El encarnizado combate político se desliza así con facilidad hacia la descalificación del otro como inelegible, no simplemente como una opción legítima pero peor. El peso de la prueba de la ilegitimidad debería estar en quienes acusan y no en quienes cumplen con la legalidad vigente y han configurado una mayoría suficiente. Por supuesto que puede haber decisiones del Gobierno que se sitúen fuera de la legitimidad constitucional, aunque para declararlo hay órganos competentes, no precisamente la oposición, a la que solo correspondería presentar la correspondiente denuncia. En nuestro caso concreto, creo que la cultura política comenzó a estropearse cuando, sin ningún reproche de los organismos encargados de la vigilancia constitucional, ciertos partidos o gobiernos fueron acusados de actuar al margen de la Constitución (a pesar de que la jurisprudencia del Tribunal Constitucional acogía en el marco del juego constitucional a partidos que se proponían objetivos políticos contrarios a la vigente Constitución, como la república o la independencia de alguno de sus territorios). El creciente uso del calificativo “constitucionalista” para restringir el radio de los actores legítimos y excluir a otros revela un uso grotesco de las categorías políticas. ¿Qué Constitución es esta que permitiría gobernar contra ella misma? O las críticas de la oposición son exageradas o la Constitución es muy mala y no merece ser defendida...
Si me parecen poco útiles los análisis que recurren demasiado a las categorías moralizantes, tampoco confío mucho en que las exhortaciones puedan conseguir que vuelvan a la moderación los políticos seducidos o presionados por el extremismo. La única solución es que los conservadores descubran por ellos mismos los riesgos asociados a mantener determinadas posiciones. ¿A quién beneficia la radicalización de las derechas? Probablemente a Biden, Lula y tal vez a Sánchez.

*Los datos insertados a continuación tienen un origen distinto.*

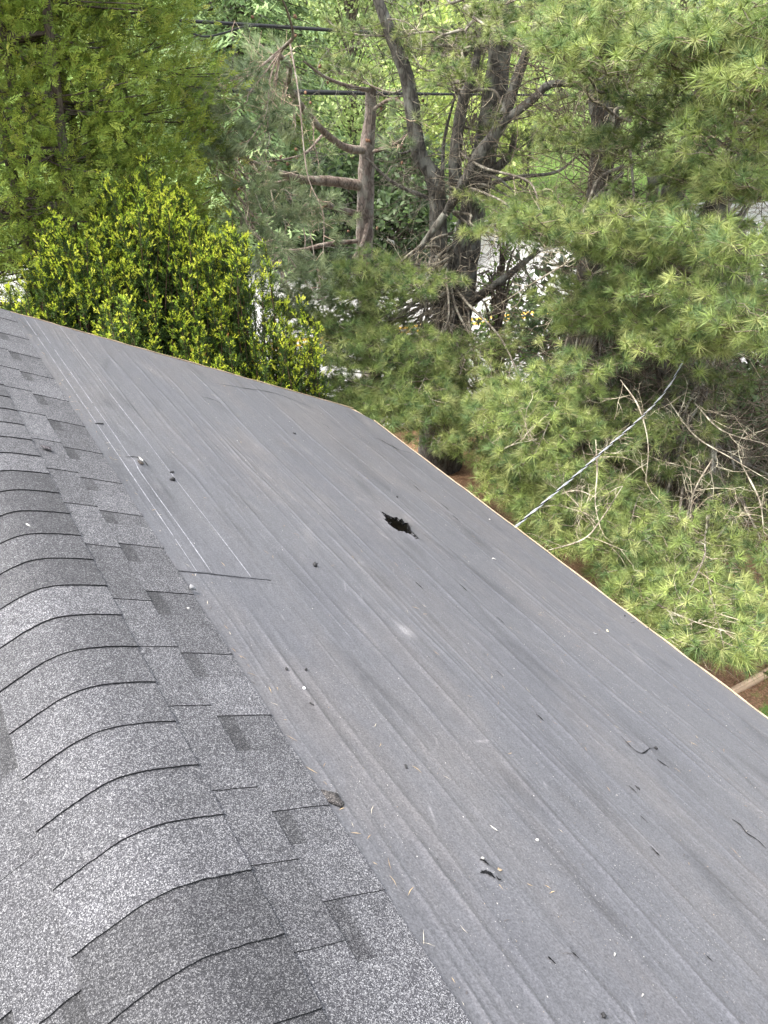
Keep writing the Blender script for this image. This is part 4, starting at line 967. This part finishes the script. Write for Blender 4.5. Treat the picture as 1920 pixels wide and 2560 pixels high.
leafy(1110, 11.9, .5, 3.55, 'small bright leafy sapling hanging in the white road gap right of the forked pine', 120, [(.14, .24, .04), (.18, .28, .05)], 420, .045, 'sapling', None, .5, 'sapling')

# broad-leaved shrub under the lowest pine boughs
def laurel(px, py, n, R, label, seed):
    r_ = np.random.default_rng(seed); c0 = G(px, py); root = tree_root('laurel_bush', c0, label, 'bush', 'glossy shrubs under the pine boughs'); st = MB(); mb = MB()
    for k in range(n):
        a = r_.uniform(0, 2*math.pi); rr = R*math.sqrt(r_.random()); tp = c0+[rr*math.cos(a), rr*math.sin(a), r_.uniform(.35, .95)]; st.tube(spline([c0+[rr*.3*math.cos(a), rr*.3*math.sin(a), 0], (c0+tp)/2+r_.normal(size=3)*.05, tp], 4), np.linspace(.008, .003, 7), 4)
        nl = r_.integers(6, 9)
        for j in range(nl):
            ph = j*2*math.pi/nl+r_.uniform(-.2, .2); d = norm(np.array([math.cos(ph), math.sin(ph), r_.uniform(-.1, .45)])); sd_ = norm(np.cross(d, [0, 0, 1.0])); L_ = r_.uniform(.09, .14); up_ = np.cross(sd_, d)
            t = np.linspace(0, 1, 6); wv = .022*np.sin(np.pi*np.clip(t*.94+.03, 0, 1))**.8; ctr = tp+d*(t*L_)[:, None]+up_*(-.25*L_*t*t)[:, None]
            V = np.stack([ctr-sd_*wv[:, None]+up_*(.25*wv)[:, None], ctr, ctr+sd_*wv[:, None]+up_*(.25*wv)[:, None]], 1).reshape(-1, 3); fs = []
            for q in range(5): fs += [(q*3, q*3+1, q*3+4, q*3+3), (q*3+1, q*3+2, q*3+5, q*3+4)]
            mb.add(V, f4=fs, col=np.array((.075, .13, .04))*r_.uniform(.8, 1.5))
    st.build('stem', M['bark_dark'], root); mb.build('crown', M['leaf'], root, True); reparent(root)
laurel(1655, 1400, 26, .55, 'glossy broad-leaved bush at the right edge above the timber', 7)
laurel(1500, 1420, 22, .45, 'glossy broad-leaved bush peeping out right at the eave', 8)
laurel(1590, 1370, 20, .5, 'glossy broad-leaved bush in the dark gap below the lowest boughs', 9)

# ---------------- cables
def cable(name, pts, r, mat, label, sides=8):
    mb = MB(); mb.tube(spline(pts, 14), r, sides); o = mb.build(name, M[mat], None, True); tag(o, label, 'cable'); return o
cable('power_cable', [PH(-300, 25, 16.5), PH(200, 34, 16.3), PH(360, 43, 16.2), PH(530, 53, 16.1), PH(700, 64, 16), PH(1000, 82, 16), PH(1500, 104, 16), PH(2200, 120, 16)], .028, 'cable', 'black upper power cable crossing left of the pines, with a drooping loop below it')
cable('power_cable', [PH(380, 46, 16.15), PH(400, 64, 16.15), PH(440, 79, 16.1), PH(485, 71, 16.1), PH(525, 58, 16.05), PH(560, 55.5, 16.05)], .016, 'cable', 'short drooping black loop hung under the upper power cable')
cable('power_cable', [PH(-300, 175, 15.6), PH(300, 188, 15.5), PH(500, 195, 15.4), PH(710, 200, 15.4), PH(1020, 204, 15.4), PH(1500, 206, 15.4), PH(2200, 200, 15.4)], [.03, .042, .042, .04, .018, .014, .014], 'cable', 'thick black lower power cable passing behind the snapped pine and the forked pine')
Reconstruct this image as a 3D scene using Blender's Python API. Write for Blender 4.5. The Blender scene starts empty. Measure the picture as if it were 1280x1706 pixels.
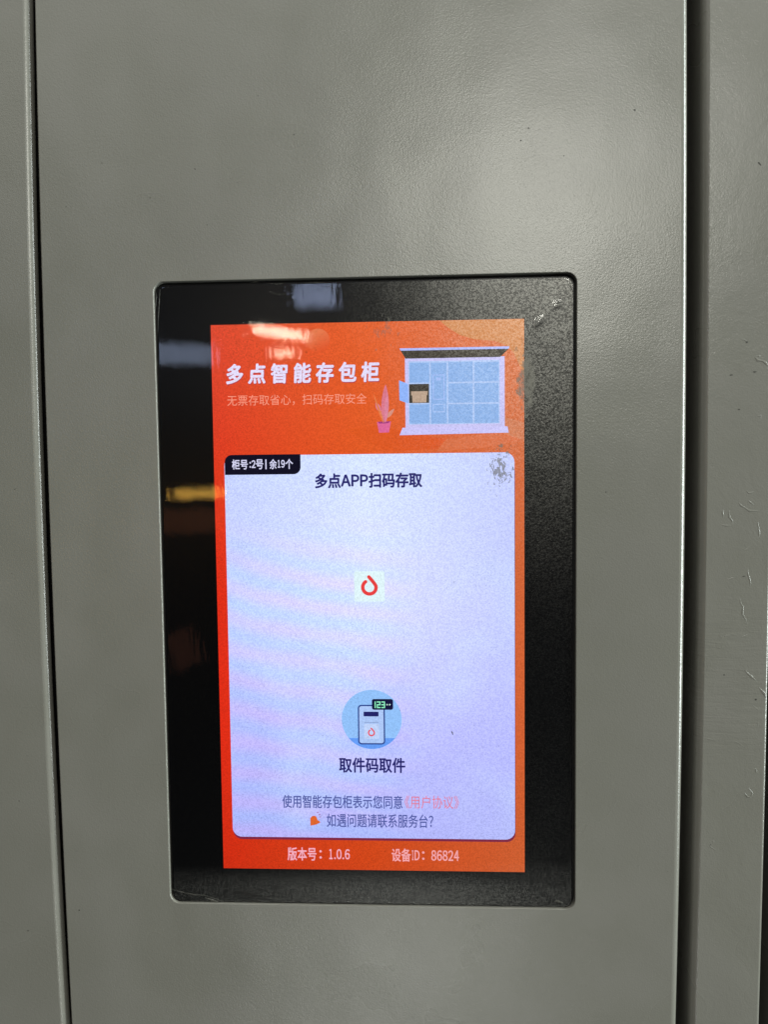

Los gobiernos resisten bastante bien a una mala oposición; quien se desgasta más es la propia oposición. El primer deber de la oposición es conseguir que la opinión pública perciba como insólito al Gobierno y no le parezca insólito que la oposición pueda arreglar el supuesto desastre. La oposición forma parte del sistema y se neutralizaría a sí misma si pensara o actuara con una lógica similar a quienes actúan fuera de él. Esto tiene un efecto disciplinante para el modo de plantear la confrontación democrática. Una oposición que deslegitima al Gobierno sin ninguna moderación puede terminar careciendo de argumentos creíbles para rechazar las formas injustificables de hacerle frente (como la violencia) y, de paso, situarse fuera de la credibilidad política que necesita para volver a gobernar.